Mugabe wrote her own ticket to impunity back in 2009 when she beat up a press photographer in public in an incident during a Hong Kong shopping trip which was captured by security cameras.

She invoked diplomatic immunity and Hong Kong authorities refused to prosecute. Now in South Africa, where she is accused of beating up a young local model, diplomatic immunity has been invoked again.

And as much as this might stick in our craw, South Africa is most likely going to have to let her walk.

Academic Justin Papka published a detailed study of the Mugabe Hong Kong incident in the journal of the Brussels School of International Studies. He argued that the inviolable immunity extended by governments to heads of state also extends to their spouses.

"For this reason, rather uncouth circumstances such as Mrs Mugabe's are typically tolerated by nations in the interests of sustaining positive and efficient relations," he argued.

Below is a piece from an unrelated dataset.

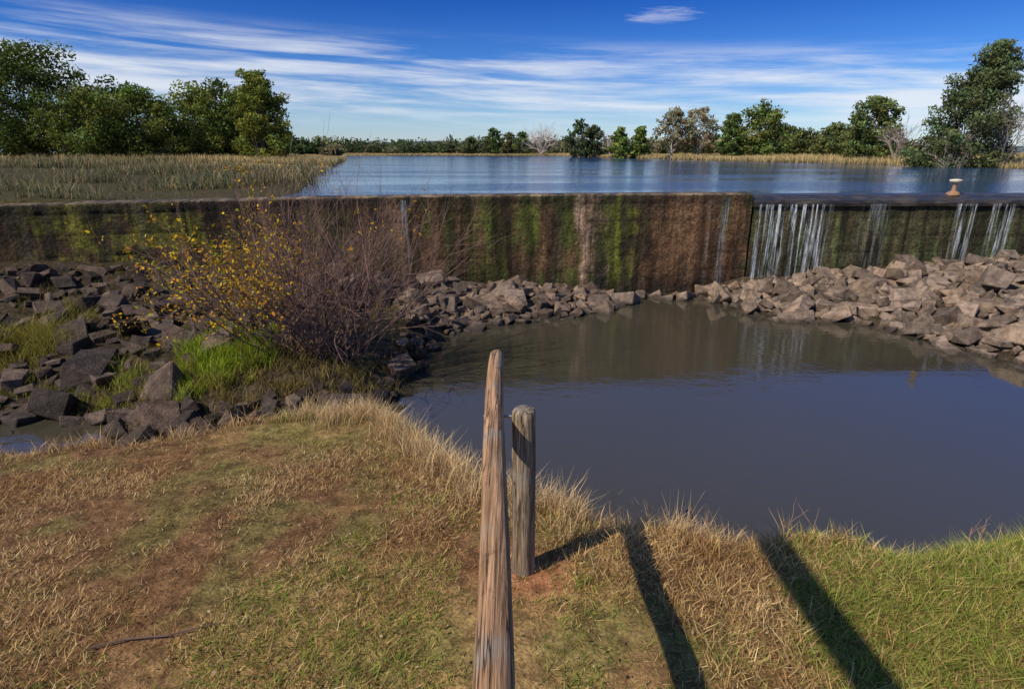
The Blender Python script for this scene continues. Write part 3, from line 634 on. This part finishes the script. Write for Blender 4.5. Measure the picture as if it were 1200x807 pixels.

"The application of head of state immunities to family members is a practice that is bolstered by international customary law, rationality, and the desire for effective mutual relations between sovereign states on a diplomatic level and within a strategic context ..."

This leaves Mugabe's alleged victim Gabriella Engels, a citizen who is promised protection by the South African state, high and dry and betrayed.

In reality, while she is first lady, Grace Mugabe can do whatever she likes here. She could even walk into this newsroom and punch the editor of The Times on the nose.